采用可调节延迟、共线的双束飞秒激光脉冲列烧蚀ZnO表面,验证随着延迟时间的变化,其表面周期波纹结构的转变及结构转变的机理。在ZnO表面上可以分别观察到低空间频率的周期波纹结构(LSFL)和高空间频率的周期波纹结构(HSFL)。随着延迟时间的增加,发现低空间频率的周期波纹结构开始向高空间频率的周期波纹结构转变的现象。利用电子产生的速率方程分别去计算由800 nm激光和400 nm激光辐照所激发的电子密度。最终的计算结果结合Sipe理论可以对该现象的发生进行解释。该研究表明,可以通过可调节延时的双束激光脉冲列来控制激发的电子水平从而改变飞秒激光辐照在材料表面诱导的周期波纹结构。

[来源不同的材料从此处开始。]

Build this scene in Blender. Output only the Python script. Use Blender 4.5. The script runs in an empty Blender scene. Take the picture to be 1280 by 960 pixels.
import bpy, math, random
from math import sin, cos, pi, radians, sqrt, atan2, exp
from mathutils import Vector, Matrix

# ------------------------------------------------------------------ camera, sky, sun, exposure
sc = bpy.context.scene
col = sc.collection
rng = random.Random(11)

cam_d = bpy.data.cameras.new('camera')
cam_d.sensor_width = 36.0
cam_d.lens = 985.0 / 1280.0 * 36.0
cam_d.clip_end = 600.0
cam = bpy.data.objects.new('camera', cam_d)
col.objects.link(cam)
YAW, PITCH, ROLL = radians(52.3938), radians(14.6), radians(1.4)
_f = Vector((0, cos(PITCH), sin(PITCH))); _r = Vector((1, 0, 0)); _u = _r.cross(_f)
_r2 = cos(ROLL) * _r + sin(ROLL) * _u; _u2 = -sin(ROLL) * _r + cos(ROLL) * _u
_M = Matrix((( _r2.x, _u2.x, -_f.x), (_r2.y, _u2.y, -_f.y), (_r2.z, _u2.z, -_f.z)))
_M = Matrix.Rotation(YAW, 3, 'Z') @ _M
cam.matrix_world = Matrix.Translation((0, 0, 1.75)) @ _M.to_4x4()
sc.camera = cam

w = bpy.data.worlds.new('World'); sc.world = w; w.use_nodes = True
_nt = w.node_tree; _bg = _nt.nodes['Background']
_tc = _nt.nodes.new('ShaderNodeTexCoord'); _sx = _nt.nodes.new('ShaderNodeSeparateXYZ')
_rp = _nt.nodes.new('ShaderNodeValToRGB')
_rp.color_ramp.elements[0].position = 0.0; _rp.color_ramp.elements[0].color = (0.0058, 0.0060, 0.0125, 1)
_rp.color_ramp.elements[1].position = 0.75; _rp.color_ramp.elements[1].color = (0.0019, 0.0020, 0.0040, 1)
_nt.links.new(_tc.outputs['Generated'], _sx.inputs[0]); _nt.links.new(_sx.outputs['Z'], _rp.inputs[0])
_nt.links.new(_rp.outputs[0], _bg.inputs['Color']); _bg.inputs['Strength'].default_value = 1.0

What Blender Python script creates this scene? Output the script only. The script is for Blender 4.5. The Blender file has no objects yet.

In this paper, ZnO surface is ablated by an adjustable time-delay dual-pulse train with a repetition rate of 1kHz, produced by collinear two beams. Low-spatial-frequency LIPSS (LSFL) and high-spatial-frequency LIPSS (HSFL) are respectively observed and LSFL switches to HSFL with increasing delay time. Rate equations of electron generation are used to calculate electron density irradiated respectively by 800 nm and 400 nm femtosecond laser. By combining Sipe theory, morphology transition phenomenon is explained. The research proves that we can control the excited electron level to change the LIPSS morphology by an adjustable time-delay double femtosecond pulses.